5 Helpful Out of Town Wedding Guest Etiquette Tips

As you piece together your wedding guest list, you might realize that more of your invitees are coming from far than nearby. Bringing guests in from around the country or world makes for a beautiful reunion, of course. But it also means you have a few extra courteous steps to take to ensure they all feel welcome and prepared for the big event. To make your job as host or hostess easier, here are five of the most helpful and essential tips for planning the perfect experience for an out-of-towner.

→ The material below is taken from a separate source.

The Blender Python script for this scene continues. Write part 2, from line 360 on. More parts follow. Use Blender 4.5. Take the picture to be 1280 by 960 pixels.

1. Make Transportation a Priority

Guests who fly in for the wedding won’t be able to check or carry-on a car. Sure, they can rent one, but you should still make it your duty to figure out how they can get around town. At the very least, some couples will slip an information card in with the wedding invite or welcome package — use this page to provide your trusted taxi service’s phone number, the directions via public transit to local landmarks, etc.

You might take things a step further and arrange a shuttle for your wedding festivities. This will be a vital addition to your big day if your ceremony or reception doesn’t take place at the designated hotel where attendees are staying. Tell everyone to gather 10 to 15 minutes before the bus arrives, and it should be seamless to get everyone from point A to point B and C.

2. Provide Hotel and Flight Suggestions

To that end, guests from out of town might not know the best place to stay, especially in terms of a hotel’s convenience to the festivities. So, gather a list of places to stay or, better yet, reserve a block of rooms with more than enough space to hold everyone traveling in from out of town. Sometimes, hotels will even provide a discount to everyone booking under your name, which would be an even sweeter thing to organize — traveling in for your wedding will be expensive, so every little bit will help your guests.

Clearly, not everyone will be travel savvy, so you might want to include some travel tips with your wedding invite, too. Provide a list of the airlines that fly to the closest airport or link your guests to your favorite app for finding low-cost airfare.

3. Send a Personalized Welcome at the Hotel

Many of today’s brides and grooms will put together welcome bags to greet their guests once they get into town. This is a kind gesture, but you should take it a step further for those who have come from far away to see you say “I do.” Start by penning each guest a personal welcome card or note. Tell them how much their presence means to you. You can leave the letter with the front desk, or you can send it along with a special gift, like fresh flowers. Even without their room number ready, you can have the flowers greet them at the hotel.

You should also call ahead to the hotel before your guests arrive so that staffers know who’s coming and why. They might be able to offer your visitors special treats, like a turndown service or a free welcome drink. At the very least, they can provide personalized service, greeting everyone by name, calling them taxis, suggesting local restaurants, etc.

4. Schedule Some Time Together

You’re certainly going to be busy in the days leading up to your nuptials. However, you should make as much time as possible to see the people who have traveled to see your wedding, since they put in such an effort to do so.

One of the best ways to round up the troops is over food or drink — it’s an event that’ll allow you to mingle with everyone, too. So, plan a welcome happy hour, or invite all of the out-of-towners to attend the rehearsal dinner. Other couples have planned an end-of-the-weekend brunch so everyone can gather one last time.

Depending on your wedding destination, you might be able to plan group activities, too. At the very least, you could include a list of suggested tourist sites and to-dos along with the schedule for the weekend.

5. Share Your Appreciation as Much as Possible

Lastly, you should make it clear throughout your wedding week or weekend that you appreciate everyone’s effort to attend — this is especially true for guests who have traveled from another city or country. As previously mentioned, a note works. But you should tell each person individually on the day of your wedding, as well as at any of the other events you’ve scheduled for the weekend. And raise a glass and draw attention to those who have come to celebrate you — they deserve a moment of celebration themselves.

In the end, your effort will show just how much you appreciate those who have come to your wedding. Considering them as you plan is a great place to start — and you’ll be finished when you’ve made the trip as easy, fun and personal for them as you possibly can.